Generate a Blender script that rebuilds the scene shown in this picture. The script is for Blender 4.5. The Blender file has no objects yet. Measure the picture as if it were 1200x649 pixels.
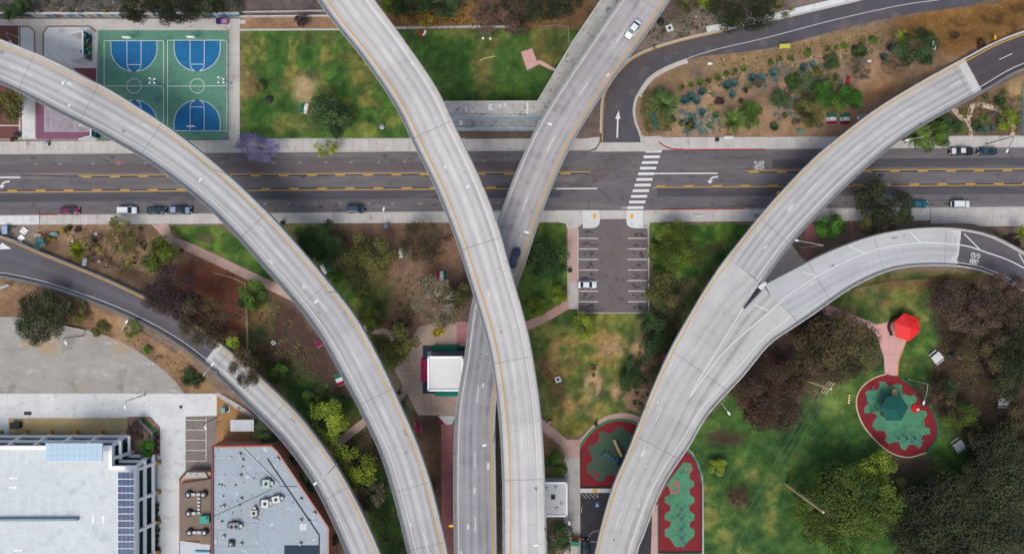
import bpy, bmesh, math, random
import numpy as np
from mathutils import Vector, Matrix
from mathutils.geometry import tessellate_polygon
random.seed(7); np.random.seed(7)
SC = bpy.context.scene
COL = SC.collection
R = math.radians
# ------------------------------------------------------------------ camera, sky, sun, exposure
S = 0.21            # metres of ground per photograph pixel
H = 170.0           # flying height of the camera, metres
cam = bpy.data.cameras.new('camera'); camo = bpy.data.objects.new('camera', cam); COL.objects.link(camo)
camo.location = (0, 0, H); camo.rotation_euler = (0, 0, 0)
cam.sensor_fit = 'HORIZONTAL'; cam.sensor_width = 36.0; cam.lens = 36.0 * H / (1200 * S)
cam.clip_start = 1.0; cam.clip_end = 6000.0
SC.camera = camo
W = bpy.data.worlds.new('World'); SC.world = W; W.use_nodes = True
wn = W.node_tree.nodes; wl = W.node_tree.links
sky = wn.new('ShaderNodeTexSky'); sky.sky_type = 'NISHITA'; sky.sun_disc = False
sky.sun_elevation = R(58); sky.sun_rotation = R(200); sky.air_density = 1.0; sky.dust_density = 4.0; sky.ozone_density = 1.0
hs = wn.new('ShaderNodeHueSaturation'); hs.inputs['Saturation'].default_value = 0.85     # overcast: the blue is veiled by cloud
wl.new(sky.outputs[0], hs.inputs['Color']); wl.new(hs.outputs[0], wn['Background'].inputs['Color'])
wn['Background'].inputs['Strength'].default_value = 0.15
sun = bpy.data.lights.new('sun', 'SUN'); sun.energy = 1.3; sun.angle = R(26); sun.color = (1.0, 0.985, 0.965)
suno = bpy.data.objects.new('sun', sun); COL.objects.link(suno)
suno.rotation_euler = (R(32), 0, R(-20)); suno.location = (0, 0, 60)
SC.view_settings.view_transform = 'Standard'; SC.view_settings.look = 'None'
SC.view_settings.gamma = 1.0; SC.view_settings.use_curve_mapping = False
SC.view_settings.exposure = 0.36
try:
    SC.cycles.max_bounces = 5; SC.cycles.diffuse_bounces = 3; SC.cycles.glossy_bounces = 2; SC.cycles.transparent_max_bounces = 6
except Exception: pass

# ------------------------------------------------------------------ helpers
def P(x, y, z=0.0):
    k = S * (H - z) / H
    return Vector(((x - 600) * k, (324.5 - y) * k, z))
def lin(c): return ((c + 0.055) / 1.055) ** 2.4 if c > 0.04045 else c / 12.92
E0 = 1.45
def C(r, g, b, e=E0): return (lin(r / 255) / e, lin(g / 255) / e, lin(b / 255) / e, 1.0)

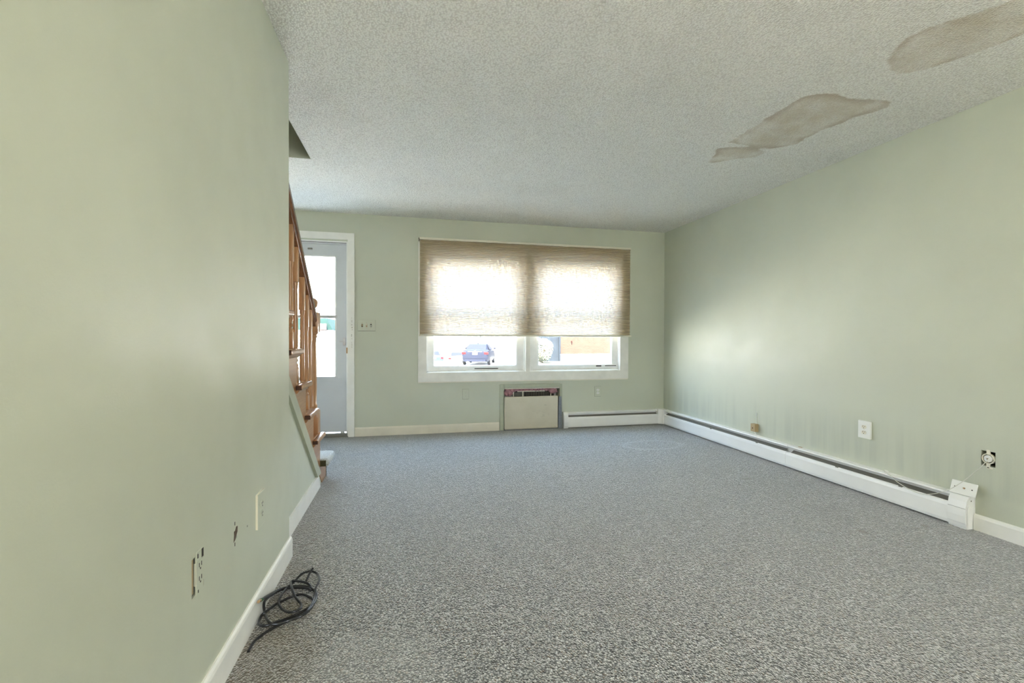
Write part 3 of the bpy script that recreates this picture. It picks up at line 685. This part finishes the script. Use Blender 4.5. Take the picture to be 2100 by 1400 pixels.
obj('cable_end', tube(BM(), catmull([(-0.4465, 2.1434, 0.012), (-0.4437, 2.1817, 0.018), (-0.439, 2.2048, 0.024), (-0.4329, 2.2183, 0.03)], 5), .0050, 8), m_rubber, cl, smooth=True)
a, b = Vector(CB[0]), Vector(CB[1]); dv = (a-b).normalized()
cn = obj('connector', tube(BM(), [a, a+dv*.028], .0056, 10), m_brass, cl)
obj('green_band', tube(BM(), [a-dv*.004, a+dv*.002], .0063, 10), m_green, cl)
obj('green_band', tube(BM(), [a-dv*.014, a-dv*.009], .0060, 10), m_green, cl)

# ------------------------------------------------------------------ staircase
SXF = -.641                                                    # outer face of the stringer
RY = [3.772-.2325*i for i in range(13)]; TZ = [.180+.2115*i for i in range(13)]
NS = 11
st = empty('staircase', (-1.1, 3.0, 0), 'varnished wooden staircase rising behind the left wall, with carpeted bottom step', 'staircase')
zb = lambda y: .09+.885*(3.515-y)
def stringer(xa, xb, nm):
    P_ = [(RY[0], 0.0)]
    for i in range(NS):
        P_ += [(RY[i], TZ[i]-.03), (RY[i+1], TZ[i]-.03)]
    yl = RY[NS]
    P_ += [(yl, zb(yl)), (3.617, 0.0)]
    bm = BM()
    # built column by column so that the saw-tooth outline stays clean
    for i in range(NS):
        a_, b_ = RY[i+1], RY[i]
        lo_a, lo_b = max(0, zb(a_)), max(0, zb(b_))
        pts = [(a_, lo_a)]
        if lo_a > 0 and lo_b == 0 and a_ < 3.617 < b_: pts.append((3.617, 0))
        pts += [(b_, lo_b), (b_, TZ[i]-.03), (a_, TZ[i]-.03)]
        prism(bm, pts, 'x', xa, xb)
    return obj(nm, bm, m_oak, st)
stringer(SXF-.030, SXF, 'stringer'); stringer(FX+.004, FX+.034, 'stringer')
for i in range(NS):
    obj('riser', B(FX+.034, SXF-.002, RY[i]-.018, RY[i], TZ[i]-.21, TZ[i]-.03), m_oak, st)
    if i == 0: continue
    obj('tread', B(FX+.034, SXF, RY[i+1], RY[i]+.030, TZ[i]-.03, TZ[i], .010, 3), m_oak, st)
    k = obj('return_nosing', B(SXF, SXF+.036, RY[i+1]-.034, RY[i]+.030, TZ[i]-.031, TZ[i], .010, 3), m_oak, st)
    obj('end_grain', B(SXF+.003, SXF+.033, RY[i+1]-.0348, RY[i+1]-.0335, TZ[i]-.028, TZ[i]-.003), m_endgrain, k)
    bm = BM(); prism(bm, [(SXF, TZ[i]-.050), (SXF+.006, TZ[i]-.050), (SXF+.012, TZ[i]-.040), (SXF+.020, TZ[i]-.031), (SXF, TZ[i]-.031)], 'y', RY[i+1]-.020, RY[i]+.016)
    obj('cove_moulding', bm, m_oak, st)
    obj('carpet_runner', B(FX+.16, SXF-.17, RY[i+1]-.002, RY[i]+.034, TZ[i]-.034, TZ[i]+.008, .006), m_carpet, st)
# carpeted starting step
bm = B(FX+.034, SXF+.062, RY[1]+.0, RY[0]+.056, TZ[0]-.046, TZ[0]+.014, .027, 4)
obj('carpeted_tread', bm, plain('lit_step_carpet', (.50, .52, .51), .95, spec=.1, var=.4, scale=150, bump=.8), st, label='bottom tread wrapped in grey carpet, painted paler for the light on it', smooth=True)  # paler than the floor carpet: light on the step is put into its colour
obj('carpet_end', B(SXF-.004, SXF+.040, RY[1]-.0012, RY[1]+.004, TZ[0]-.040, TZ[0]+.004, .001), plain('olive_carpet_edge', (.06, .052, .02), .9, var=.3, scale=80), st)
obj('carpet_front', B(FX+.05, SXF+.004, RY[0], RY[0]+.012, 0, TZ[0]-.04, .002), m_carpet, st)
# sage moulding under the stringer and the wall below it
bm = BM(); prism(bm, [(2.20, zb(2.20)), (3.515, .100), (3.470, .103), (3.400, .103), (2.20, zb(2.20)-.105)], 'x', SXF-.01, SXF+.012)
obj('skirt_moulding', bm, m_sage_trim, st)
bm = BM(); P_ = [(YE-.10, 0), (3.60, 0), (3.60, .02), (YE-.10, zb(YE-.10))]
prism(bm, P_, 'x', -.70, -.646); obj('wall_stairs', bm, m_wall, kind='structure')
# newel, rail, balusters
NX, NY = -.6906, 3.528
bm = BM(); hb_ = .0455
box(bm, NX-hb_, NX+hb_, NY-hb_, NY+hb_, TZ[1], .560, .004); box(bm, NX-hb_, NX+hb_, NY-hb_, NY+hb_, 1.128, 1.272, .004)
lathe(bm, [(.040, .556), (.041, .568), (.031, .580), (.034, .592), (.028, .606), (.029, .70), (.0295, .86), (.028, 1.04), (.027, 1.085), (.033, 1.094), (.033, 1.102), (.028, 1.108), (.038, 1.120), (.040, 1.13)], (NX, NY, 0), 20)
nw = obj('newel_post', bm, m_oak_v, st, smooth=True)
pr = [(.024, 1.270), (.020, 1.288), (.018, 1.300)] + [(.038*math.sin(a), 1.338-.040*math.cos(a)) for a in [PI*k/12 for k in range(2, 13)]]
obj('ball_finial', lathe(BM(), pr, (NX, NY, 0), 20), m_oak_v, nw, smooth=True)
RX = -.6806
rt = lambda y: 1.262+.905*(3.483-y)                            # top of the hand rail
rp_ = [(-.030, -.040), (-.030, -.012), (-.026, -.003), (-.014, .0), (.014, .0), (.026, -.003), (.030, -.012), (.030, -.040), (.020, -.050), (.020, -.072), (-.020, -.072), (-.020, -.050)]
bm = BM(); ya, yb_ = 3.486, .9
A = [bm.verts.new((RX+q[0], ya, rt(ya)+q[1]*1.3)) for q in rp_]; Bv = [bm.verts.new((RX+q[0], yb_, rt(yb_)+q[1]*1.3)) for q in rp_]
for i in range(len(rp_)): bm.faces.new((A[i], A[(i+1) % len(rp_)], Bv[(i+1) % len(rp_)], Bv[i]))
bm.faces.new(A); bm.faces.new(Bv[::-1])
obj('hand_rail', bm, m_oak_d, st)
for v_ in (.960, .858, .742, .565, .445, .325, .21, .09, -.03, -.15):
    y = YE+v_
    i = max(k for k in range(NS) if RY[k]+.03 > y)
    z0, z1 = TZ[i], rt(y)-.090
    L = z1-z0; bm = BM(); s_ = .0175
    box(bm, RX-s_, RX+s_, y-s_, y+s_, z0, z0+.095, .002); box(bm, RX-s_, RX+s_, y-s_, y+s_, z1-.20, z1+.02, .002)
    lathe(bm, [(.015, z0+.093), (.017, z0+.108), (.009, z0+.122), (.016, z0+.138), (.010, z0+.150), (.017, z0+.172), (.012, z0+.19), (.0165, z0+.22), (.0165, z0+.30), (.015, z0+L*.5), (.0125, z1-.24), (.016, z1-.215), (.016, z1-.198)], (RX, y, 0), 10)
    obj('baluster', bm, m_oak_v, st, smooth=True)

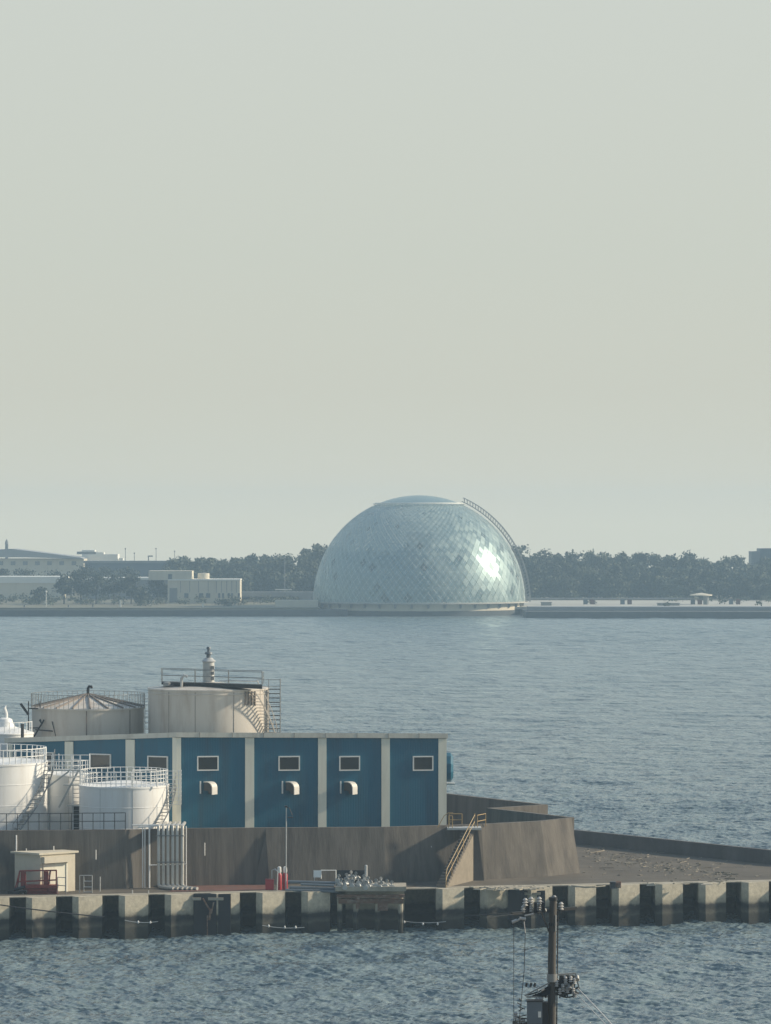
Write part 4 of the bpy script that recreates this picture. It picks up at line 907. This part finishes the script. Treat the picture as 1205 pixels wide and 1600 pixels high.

- _WRITTEN REQUEST_
Write out again exactly the lines from the start of the data above through the line containing "except Exception: pass", inclusive, excluding any pictures.

- _TASK ANSWER_
Generate a Blender script that rebuilds the scene shown in this picture. The script is for Blender 4.5. The Blender file has no objects yet. Measure the picture as if it were 1200x649 pixels.
import bpy, bmesh, math, random
import numpy as np
from mathutils import Vector, Matrix
from mathutils.geometry import tessellate_polygon
random.seed(7); np.random.seed(7)
SC = bpy.context.scene
COL = SC.collection
R = math.radians
# ------------------------------------------------------------------ camera, sky, sun, exposure
S = 0.21            # metres of ground per photograph pixel
H = 170.0           # flying height of the camera, metres
cam = bpy.data.cameras.new('camera'); camo = bpy.data.objects.new('camera', cam); COL.objects.link(camo)
camo.location = (0, 0, H); camo.rotation_euler = (0, 0, 0)
cam.sensor_fit = 'HORIZONTAL'; cam.sensor_width = 36.0; cam.lens = 36.0 * H / (1200 * S)
cam.clip_start = 1.0; cam.clip_end = 6000.0
SC.camera = camo
W = bpy.data.worlds.new('World'); SC.world = W; W.use_nodes = True
wn = W.node_tree.nodes; wl = W.node_tree.links
sky = wn.new('ShaderNodeTexSky'); sky.sky_type = 'NISHITA'; sky.sun_disc = False
sky.sun_elevation = R(58); sky.sun_rotation = R(200); sky.air_density = 1.0; sky.dust_density = 4.0; sky.ozone_density = 1.0
hs = wn.new('ShaderNodeHueSaturation'); hs.inputs['Saturation'].default_value = 0.85     # overcast: the blue is veiled by cloud
wl.new(sky.outputs[0], hs.inputs['Color']); wl.new(hs.outputs[0], wn['Background'].inputs['Color'])
wn['Background'].inputs['Strength'].default_value = 0.15
sun = bpy.data.lights.new('sun', 'SUN'); sun.energy = 1.3; sun.angle = R(26); sun.color = (1.0, 0.985, 0.965)
suno = bpy.data.objects.new('sun', sun); COL.objects.link(suno)
suno.rotation_euler = (R(32), 0, R(-20)); suno.location = (0, 0, 60)
SC.view_settings.view_transform = 'Standard'; SC.view_settings.look = 'None'
SC.view_settings.gamma = 1.0; SC.view_settings.use_curve_mapping = False
SC.view_settings.exposure = 0.36
try:
    SC.cycles.max_bounces = 5; SC.cycles.diffuse_bounces = 3; SC.cycles.glossy_bounces = 2; SC.cycles.transparent_max_bounces = 6
except Exception: pass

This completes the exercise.